They can run locally on-device: a win for cost, latency and privacy (privacy is pragmatic: it means you can use all the user's data as context without qualms). There's a reason Microsoft tried so hard to push for the neural processors a year or two ago. Avoiding the cost of the datacenter while offering good-enough inference (emphasis on good) is a massive win.
Is there actually any hard data out there comparing the NPU on the Google Tensor G4 vs the Apple A18? I wasn't able to quickly find anything concrete.
I mean Apple has been shipping mobile NPUs for longer than Google (Apple: since A11 in 2017, Google: since 2021), and are built on (ostensibly) a smaller silicon node that Google's (G4: Samsung SF4P vs A18: TSMC N3E). However, the G4 appears to have more RAM bandwidth (68.26 GB/s vs 60 GB/s on A18).

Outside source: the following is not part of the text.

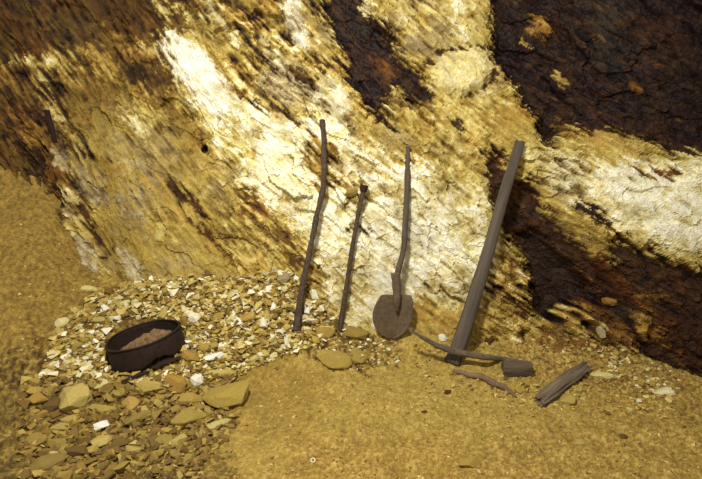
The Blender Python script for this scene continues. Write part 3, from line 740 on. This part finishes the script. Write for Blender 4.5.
def scatter(poly, count, smin, smax, kinds, where, grp):
    n = 0; tries = 0
    x0 = min(p[0] for p in poly); x1 = max(p[0] for p in poly); y0 = min(p[1] for p in poly); y1 = max(p[1] for p in poly)
    while n < count and tries < 6000:
        tries += 1; px = r.uniform(x0, x1); py = r.uniform(y0, y1)
        s = smin+(smax-smin)*r.random()**2*(.6+.4*(py-y0)/(y1-y0)) if tries < 4000 else smin
        if not inside(px, py, poly) or not free(px, py, s): continue
        T0, dT, H0, dH, adj = kinds[min(int(r.random()**.8*len(kinds)), len(kinds)-1)]
        o = place_stone(r.choice(SML), px, py, s, s*r.uniform(.55, .85), r.uniform(-90, 90), T0+r.uniform(-dT, dT), H0+r.uniform(-dH, dH), tiltr=r.uniform(-.25, .25), thick=.6)
        tag(o, adj+' '+where, 'stone', adj.split(' ')[0]+' '+grp); n += 1
CREAM = (.84, .08, .6, .3, 'cream angular chip of stone'); TAN = (.6, .06, 1.1, .25, 'tan angular chip of stone'); DULL = (.43, .06, 1.1, .3, 'dull brown angular chip of stone')
YEL = (.7, .06, 1.0, .2, 'yellowish angular chip of stone'); WHITE = (.95, .04, .2, .15, 'white quartz chip of stone')
scatter(UP, 118, 7, 15, [YEL, TAN, YEL, TAN, CREAM, WHITE], 'in the pale rubble heap behind and right of the sieve', 'chips in the pale rubble heap')
scatter(LOW, 76, 9, 20, [DULL, TAN, DULL, DULL, TAN], 'in the darker rubble in front of the sieve', 'chips in the darker front rubble')
scatter(MID, 10, 4, 8, [YEL, CREAM, TAN], 'around the cracked slabs by the shovel', 'chips by the shovel')
scatter(RGT, 26, 4, 9, [TAN, YEL, TAN, CREAM, DULL], 'on the gravelly floor around the split wood', 'chips around the split wood')
# ------------------------------------------------------------------ gravel: one mesh of small chips
def gravel(name, specs, lab):
    base_v, base_f = [], []
    for me in [hull_mesh(500+s, 8) for s in range(10)]:
        bm = bmesh.new(); bm.from_mesh(me); bmesh.ops.dissolve_limit(bm, angle_limit=.5, verts=bm.verts, edges=bm.edges); bmesh.ops.triangulate(bm, faces=bm.faces)
        base_v.append(np.array([v.co[:] for v in bm.verts])); base_f.append(np.array([[v.index for v in f.verts] for f in bm.faces])); bm.free()
    V, Fc, Cc = [], [], []; off = 0; rr = random.Random(5)
    for poly, cnt, s0, s1, ks, lift in specs:
        x0 = min(p[0] for p in poly); x1 = max(p[0] for p in poly); y0 = min(p[1] for p in poly); y1 = max(p[1] for p in poly); n = 0; tr = 0
        while n < cnt and tr < cnt*6:
            tr += 1
            px = rr.uniform(x0, x1); py = rr.uniform(y0, y1)
            if not inside(px, py, poly): continue
            if ((px-143)/40)**2+((py-347)/29)**2 < 1: continue
            n += 1
            q = on_ground(px, py); s = (s0+(s1-s0)*rr.random()**2.5)*np.linalg.norm(CAM-q)/F
            if q[1] > YC(q[0])+.05: continue
            k = rr.randrange(10); e = Matrix.Rotation(rr.uniform(0, 6.28), 3, 'Z')@Matrix.Rotation(rr.uniform(-.9, .9), 3, 'X')
            m_ = np.array(e)*s; v = (base_v[k]*np.array([1, rr.uniform(.5, .9), rr.uniform(.35, .65)]))@m_.T+np.array([q[0], q[1], float(G(q[0], q[1]))+s*lift])
            T0, dT, H0, dH = rr.choice(ks)[:4]
            c = colour(np.array(T0+rr.uniform(-dT, dT)*1.3), np.array(H0+rr.uniform(-dH, dH)))
            V.append(v); Fc.append(base_f[k]+off); Cc.append(np.repeat(c[None], len(v), 0)); off += len(v)
    V = np.concatenate(V); Fc = np.concatenate(Fc); Cc = np.concatenate(Cc)
    me = bpy.data.meshes.new(name); me.from_pydata(V.tolist(), [], Fc.tolist()); me.update()
    at = me.color_attributes.new('mineral', 'FLOAT_COLOR', 'POINT'); at.data.foreach_set('color', np.concatenate([Cc, np.ones((len(Cc), 1))], 1).astype(np.float32).ravel())
    o = link(name, me, 'gravel'); tag(o, lab, 'gravel', kind='stuff'); return o
UPG = [(50, 345), (66, 318), (90, 296), (130, 284), (165, 273), (240, 276), (300, 265), (334, 276), (345, 300), (352, 326), (312, 348), (262, 364), (235, 378), (195, 380), (100, 385), (40, 380)]
LOWG = [(20, 378), (240, 372), (236, 425), (214, 452), (200, 479), (20, 479)]
gravel('loose_gravel', [
 (UPG, 3600, 2.4, 10, [YEL, YEL, TAN, TAN, CREAM, TAN, DULL, DULL, CREAM], .14),
 (LOWG, 2000, 2.5, 12, [DULL, (.5, .06, 1.1, .3), DULL, (.37, .05, 1.1, .3), TAN], .1),
 ([(300, 268), (345, 280), (350, 330), (396, 340), (396, 360), (352, 374), (310, 350)], 420, 2, 6, [YEL, CREAM, DULL, TAN], .1),
 ([(395, 345), (520, 342), (600, 325), (680, 370), (680, 420), (520, 405), (400, 372)], 1100, 1.5, 6, [TAN, YEL, TAN, DULL, (.53, .05, 1.5, .2)], .08),
 ([(590, 350), (620, 344), (672, 372), (672, 400), (620, 390)], 300, 2, 6, [YEL, CREAM, TAN, DULL, (.55, .05, 1.5, .2)], .08),
 ([(200, 360), (700, 395), (700, 479), (190, 479)], 1500, 1.2, 4.2, [TAN, DULL, YEL, (.53, .05, 1.4, .2)], 0.03),
 ([(20, 210), (70, 240), (110, 290), (60, 330), (20, 370)], 260, 1.2, 4, [TAN, DULL, YEL], 0.0),
], 'loose gravel of small pale chips spread over the heap and floor')
# ------------------------------------------------------------------ tiny pale rings on the floor, scrap by the sieve
def ring(px, py, R, r_, lab):
    q = on_ground(px, py); bm = bmesh.new(); rs = []
    for i in range(20):
        a = 2*math.pi*i/20; rs.append([bm.verts.new(((R+r_*math.cos(b))*math.cos(a), (R+r_*math.cos(b))*math.sin(a), r_*math.sin(b))) for b in [2*math.pi*j/8 for j in range(8)]])
    for i in range(20):
        for j in range(8): bm.faces.new((rs[i][j], rs[(i+1) % 20][j], rs[(i+1) % 20][(j+1) % 8], rs[i][(j+1) % 8]))
    me = bpy.data.meshes.new('washer'); bm.to_mesh(me); bm.free(); o = link('washer', me, 'pale'); o.location = Vector(q)+Vector((0, 0, .004)); o.rotation_euler = (math.radians(32), 0, 0)
    tag(o, lab, 'washer')
ring(313, 461, .0085, .0026, 'tiny pale metal ring on the bare sandy floor')
ring(204, 443, .006, .002, 'tiny dull metal ring at the edge of the rubble below the big slab')
def scrap(pix, wd, m, lab, seed):
    P = [on_ground(*p)+np.array([0, 0, .022]) for p in pix]
    o = rod('metal_scrap', P, wd, m, n=24, sides=12, noise=.25, nscale=20, seed=seed, power=3, aspect=.3, endjag=.03); tag(o, lab, 'scrap metal')
scrap([(118, 387), (133, 381), (148, 376)], [.008, .018, .012], 'rust_dark', 'dark rusty strip of metal poking out below the front of the sieve', 41)
scrap([(154, 371), (166, 366), (180, 361)], [.014, .02, .008], 'rust_dark', 'small torn dark metal strip below the right side of the sieve', 43)
# ------------------------------------------------------------------ light
def area(loc, tgt, size, power, colr):
    l = bpy.data.lights.new('work_lamp', 'AREA'); l.shape = 'DISK'; l.size = size; l.energy = power; l.color = colr
    o = bpy.data.objects.new('work_lamp', l); C.objects.link(o); o.location = loc
    o.rotation_euler = (Vector(tgt)-Vector(loc)).to_track_quat('-Z', 'Y').to_euler(); return o
area((-.5, 1.2, 3.0), (0, 3.1, .8), 0.35, 122, (1, .965, .88))
w = bpy.data.worlds.new('mine_air'); bpy.context.scene.world = w; w.use_nodes = True
w.node_tree.nodes['Background'].inputs[0].default_value = (1, .94, .85, 1); w.node_tree.nodes['Background'].inputs[1].default_value = .43
cam = bpy.data.cameras.new('camera'); co = bpy.data.objects.new('camera', cam); C.objects.link(co)
cam.sensor_width = 36; cam.lens = F/702*36; cam.clip_start = .05
co.location = (0, 0, CH); co.rotation_euler = (math.radians(90)-TH, 0, 0)
sc = bpy.context.scene; sc.camera = co
sc.view_settings.view_transform = 'Standard'; sc.view_settings.look = 'None'; sc.view_settings.gamma = 1; sc.view_settings.use_curve_mapping = False
sc.view_settings.exposure = 0.0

Google has been shipping custom NPUs since the Pixel 4 in 2019. Prior to that, Google phones just used off the shelf SOCs from Qualcomm, with 2018's Pixel 3 using the NPU in the Snapdragon 845. Android first shipped NNAPI in Android 8.1 in 2017, with acceleration on various mobile GPUs and DSPs, including the Pixel Visual Core on the Pixel 2. Google has shipped more on-device models so far, but neither company has a moat for on-device inference.
Yes, thank you; this is the strategy I was referring to. It will take some time for the models and chips to get there, but on-device inference will have massive advantages for privacy, speed and cost. Plus it will drive demand for hardware—at first, iPhones, but soon AirPods and glasses.